Mr Fleiss said the idea behind Bachelor Winter Games originated at a yearly gathering of Bachelor producers from all over the world. (There are versions of The Bachelor in 37 countries, while The Bachelorette airs in 13.) “There were producers from Japan, Romania, Germany,” Mr Fleiss said in an earlier phone conversation. “I thought, how do I bring this to life?’”
The format he and his team settled on: four episodes of reality television that, like the Winter Olympics, will include athletic events, among them a biathlon and ice dancing. (Unlike the Olympics, it will also feature filmed romantic interactions and crying jags unrelated to lifelong goals.)
Winter Games will resemble Bachelor in Paradise in format, a sort of romantic free-forall in which anyone is eligible to date anyone else, and elimination strategies vary. Eleven countries besides the US are represented in the cast.
Mr Fleiss would have liked that number to be higher. But securing overseas talent proved difficult. News out of Washington strained the producers’ visa negotiations with other countries. “Our president didn’t make things any easier,” Mr Fleiss said.
Back on the mountaintop, Ms Iaconetti did seem nervous — and she wasn’t the only one. The cast members filed in to fill the sofas Mr Harrison had practiced in front of, loosely grouping themselves into Americans and notso. They seemed uncharacteristically subdued (for Bachelor get-togethers), except for Yuki Kimura of Japan, who clasped Champagne as she consulted with a producer who stood out of frame, translating something for her. After a moment, Ms Kimura, 21, who speaks little English, turned and flashed a grin at an American contestant, Dean Unglert.
“Dean, please!” she cried out, breaking the near-silence. “Me, rose!”
In the control room, producers laughed approvingly. “I need a ringtone of her,” one said.
Over the next hour, Ms Kimura, who wore a white tutu skirt for the occasion, proved to be a ringtone-worthy breakout. She got creative as she chatted with each male contestant, making heart shapes out of her fingers or giving a thumbs-up to express her enthusiasm. She entreated one man to teach her the English words for her nose and eyes, gamely pointing a long, copper-polished nail at each of her facial features.
Ms Kimura’s performance was exactly the kind Mr Fleiss hoped Winter Games would uncover. “The international cast members are more unfiltered than the Americans tend to be now,” he said. “They’re a little less careful about their potential Instagram values.” In Mr Fleiss’s perfect world, Winter Games would spawn a few non-American sensations he could recast on other shows in the Bachelor universe.
But whether American audiences will fall in love with newcomers like her remains to be seen. Bachelor Nation, as the franchise’s fan base is called, has baulked at departures from tradition before.
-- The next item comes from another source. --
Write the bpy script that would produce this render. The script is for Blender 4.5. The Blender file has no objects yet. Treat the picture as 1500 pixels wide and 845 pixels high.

In 2017, the first Bachelorette chapter to star an African-American woman — Rachel Lindsay, a lawyer from Dallas — drew precipitously fewer viewers than the season before it.
“I found it incredibly disturbing in a Trumpish kind of way,” Mr Fleiss said. “How else are you going to explain the fact that she’s down in the ratings, when — black or white — she was an unbelievable bachelorette? It revealed something about our fans.”
Is he worried that a Winter Games audience might react the same way to foreign stars? “I really don’t know,” Mr Fleiss said, after a pause. He acknowledged that he is concerned about Winter Games scenes that exclude American talent altogether. “The scenes that feature two international cast members talking to each other are tricky,” he said. “I don’t know how we get around that, but I can feel that it won’t play as well on American television.”
But Mr Fleiss, who first brought The Bachelor to television 16 years ago, still isn’t feeling risk averse. Of casting a nonwhite lead, he said, “I’m raring to try it again. I think it’s important.”
As the night wore on and the drinks set in, the American and international talent began mingling more warmly. Before long, the room took on the air of a diplomatic summit. Some contestants clapped each other on the back and made promises about “staying friends”.
Others negotiated at length over roses without ever promising anything. When Mr Harrison broke the news that an elimination was nigh, an American contestant named Jamey suggested the cast act multilaterally to resist.
The night’s sudden bonhomie continued for the rest of the shoot, with the cast members tiptoeing around talk of real-world international relations. “I thought we were going to be a little cliquier,” Ms Iaconetti said. “But we all had something in common: being on these shows. We had something to bond over.”
Mr Unglert, the object of Ms Kimura’s plea for a rose, agreed. “Everyone got along so well,” he said. “After a couple of days, we were looking around, saying, ‘Man, I wonder who the villain’s supposed to be’.”
Ms Kimura was incredulous, too, that drama didn’t break out among the contestants. “But it wasn’t like that at all,” she said. “Everyone was nice and cheerful.”
And that state of affairs — if it turns out to be true — may be the Winter Games element that Bachelor Nation finds most foreign.